Grappling with rising postal costs that have pushed them to the limit, large U.S. mail customers are looking to trim every expense they can to maintain the viability of their most potent marketing channel.
But if ever there was a time to think differently about the challenge, now is it, Quad experts told the more than 60 clients attending the 23rd Quad Postal Conference, held March 12-14 in Milwaukee. And that means getting more creative in their use of customer data.
Today, marketers have more opportunities than ever to deploy data to understand customer journeys and build better-performing integrated campaigns across all marketing channels. An omnichannel approach not only restores ROI margins lost to steadily compounding postal increases, but also helps businesses grow.
“It’s a marriage. You can’t do one without the other and expect to survive,” said Russ Goin, Creative and Print Advertising Manager at Gardens Alive, in an interview conducted at the Quad Postal Conference. Gardens Alive is an Indiana-based seed-and-garden catalog company and a Quad customer.
“We’re a longtime print mailer, but we’ve embraced digital too,” Goin added. “Whether we print and mail a catalog, or the order is placed online, we know it takes two to tango. With postal costs rising, it only makes it more and more difficult to prospect, and that’s our lifeblood.”
On April 9, the Postal Service filed notice with the Postal Regulatory Commission of its plans for the year’s second rate increase.
Choose data-informed multichannel marketing
Choreographing the steps of an omnichannel strategy means building campaigns on what marketers know about the specific actions of customers, not just their demographics, says John Puterbaugh, Vice President of Advanced Media and Innovation at Quad.
Technology now allows marketers to create detailed customer portraits based on actions taken in and outside of the home, from responses to direct mail as well as online, in-store and via mobile phones. These data-informed portraits facilitate personalized omnichannel marketing campaigns that produce measurably higher results, Puterbaugh told the Postal Conference audience.
“There’s a lot of pressure to cut right now because of costs,” Puterbaugh said. “But if you take a step back and get a little smarter about how you’re engaging with customers — when, and how often — there are many things that can impact response.
“Mailing smarter means waiting to send customers something when they express an action or using tools such as Flowcodes to blend printed materials with digital, social media and other interactive campaigns to drive a more cost-effective and efficient approach.”
Yet, as these opportunities emerge, they face potential obstacles as regulators and technology companies pay increasing attention to consumer privacy issues. Use of third-party cookies to track consumer activity online is on pace to end this year, while Google and Yahoo have adopted new rules for bulk email senders focusing on authentication and spam complaint rates.
Moving toward household data
These types of changes mean that once-effective digital tools may start seeming less so in the future, but Quad believes there’s a better way forward through addressable media focused on the household.
Your home address is one of the few dependable constants through waves of digital change, Puterbaugh said, providing a “uniform way” of reaching customers through direct mail, postcards, catalogs and publications.
Using household data as the jumping off point for seamless multichannel campaigns presents marketers with a powerful new continuum of capabilities while making the economics of direct mail more compelling, Puterbaugh said.
“As marketers, we used to use things like demographic or psychographic information to target our customers.

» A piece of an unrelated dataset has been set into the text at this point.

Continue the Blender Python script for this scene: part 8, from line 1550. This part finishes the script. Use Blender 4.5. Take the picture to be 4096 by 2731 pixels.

But those really aren’t discriminating factors in terms of who is going to buy something,” he said.
“Now we’re able to get more sophisticated with data that really gets at where people are spending their time, where they are spending their money and what they are doing. And those types of data allow us to make better decisions.”
The household offers the most reliable source of consumer data since it is the least variable of the places where we spend time, Puterbaugh said. Nielsen, for instance, reports that 70% of media is consumed at home, while other studies suggest 93% of consumers make their purchases within a 20-minute drive of where they live. “We just think that’s the way to start marketing, with a household-based digital spine.”